British tourists narrowly escape kidnap

Somali pirates have seized a high-class dive boat operating in the Seychelles archipelago, in the Indian Ocean, officials said. A group of British tourists returning from a diving expedition narrowly avoided being kidnapped.

The British tourists had gone ashore at Assumption Island only hours before the Indian Ocean Explorer and its seven-man crew, all from the Seychelles, were seized. The 115ft cruiser is a former oceanographic research ship.

Kirk Green, the director of Aquatours, the London-based tour operator that books out the yacht, said that the Royal Navy had e-mailed to inform him that the vessel had been hijacked. He was told that the boat would be taken to Harardhere, a pirate stronghold north of Mogadishu and that he should expect the vessel to be held there for about three months.

Last week, the islands’ police chief said three Seychellois sailors had been held hostage by Somali pirates since their catamaran was hijacked in late February.

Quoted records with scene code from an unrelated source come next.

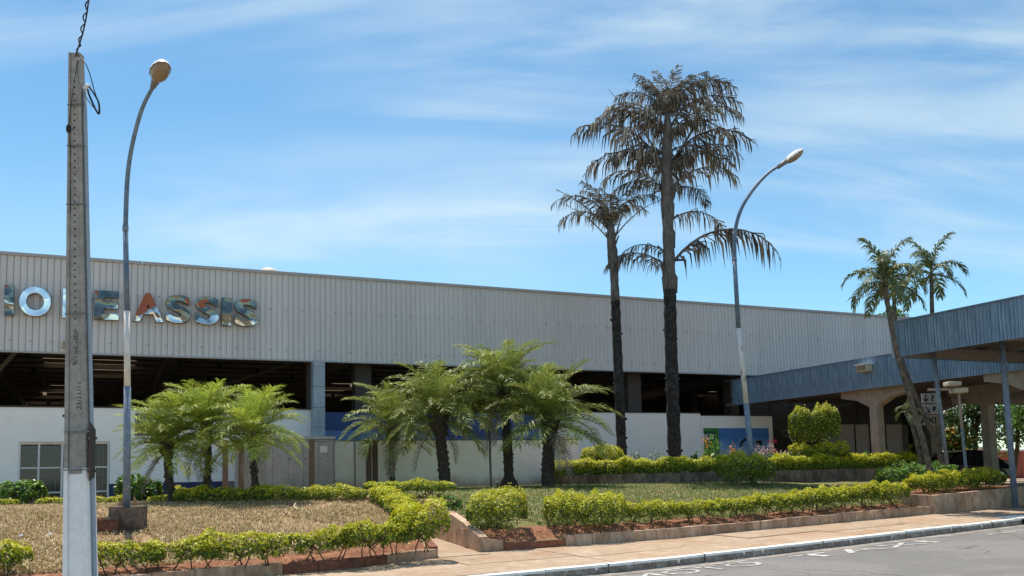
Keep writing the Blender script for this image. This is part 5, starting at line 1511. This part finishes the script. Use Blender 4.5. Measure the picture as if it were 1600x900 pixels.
# ================================================================== PALMS
def frond_mesh(name, L_, el0, droop, nleaf, ll, lw, vee, hang, seed, mats, rib=0.012, start=0.14, yellow=0.03, shape=1.0, miss=0.0, fold=0.5, nseg=12):
    g = np.random.default_rng(seed)
    s = np.linspace(0, 1, nseg + 1); el = el0 - droop * s ** 1.35
    x = np.concatenate([[0], np.cumsum(np.cos((el[1:] + el[:-1]) / 2)) * L_ / nseg]); z = np.concatenate([[0], np.cumsum(np.sin((el[1:] + el[:-1]) / 2)) * L_ / nseg])
    wob = g.normal(0, 0.05, 2) * L_
    yy = wob[0] * s ** 2
    b = MB(); b.tube([(x[i], yy[i], z[i]) for i in range(nseg + 1)], list(np.linspace(rib, rib * 0.25, nseg + 1)), 4, mi=0, caps=False)
    for k in range(nleaf):
        u = start + (1 - start) * (k + 0.5) / nleaf
        for sd in (-1, 1):
            if g.random() < miss * (1 + (1.6 if math.sin(u * 23 + seed) > 0.35 else -0.6)): continue
            uu = min(max(u + g.normal(0, 0.01), 0), 1)
            p = np.array([np.interp(uu, s, x), np.interp(uu, s, yy), np.interp(uu, s, z)]); e = np.interp(uu, s, el)
            T = np.array([math.cos(e), 0, math.sin(e)]); U = np.array([-math.sin(e), 0, math.cos(e)]); S = np.array([0, sd, 0])
            fw_ = fold + 0.9 * uu ** 2
            d = unit(S * 1.0 + T * fw_ + U * vee + g.normal(0, 0.16, 3))
            l = ll * (0.45 + 0.55 * math.sin(math.pi * min(1, (uu ** shape) * 0.86 + 0.12))) * g.uniform(0.8, 1.15)
            q1 = p + d * l * 0.5; d2 = unit(d + np.array([0, 0, -hang]) + g.normal(0, 0.1, 3)); q2 = q1 + d2 * l * 0.5
            wv = unit(np.cross(d, U + g.normal(0, 0.25, 3))); w_ = lw * g.uniform(0.75, 1.2)
            mi = 2 if g.random() < yellow else 1
            b.add([p - wv * w_ * 0.35, p + wv * w_ * 0.35, q1 + wv * w_ * 0.5, q1 - wv * w_ * 0.5, q2], [(0, 1, 2, 3), (3, 2, 4)], mi)
    return b.mesh(name, mats)
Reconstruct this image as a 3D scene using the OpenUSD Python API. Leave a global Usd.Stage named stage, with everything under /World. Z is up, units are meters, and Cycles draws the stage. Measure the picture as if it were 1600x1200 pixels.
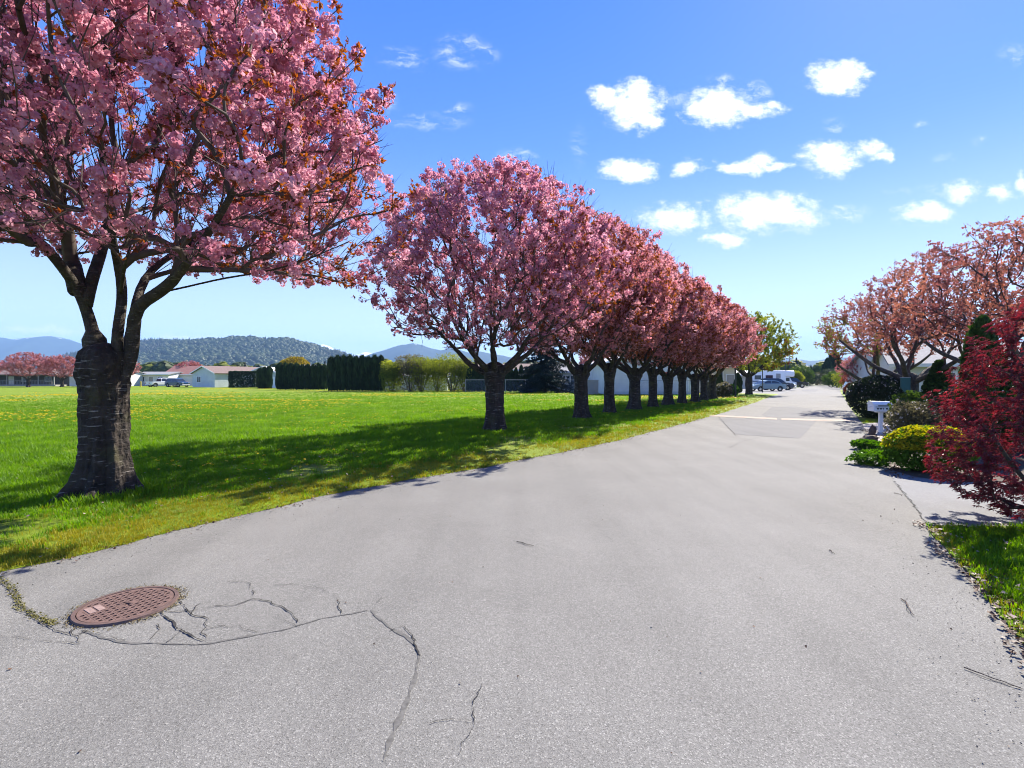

An international task force, including ships from the Royal Navy, has been patrolling the waters close to Somalia since January, after more than 100 vessels were hijacked last year. This has reduced the number of successful boardings in the Gulf of Aden, but the pirates are now venturing much deeper into the Indian Ocean. The Aldabra islands lie more than 700 miles south-east of the Somali coast.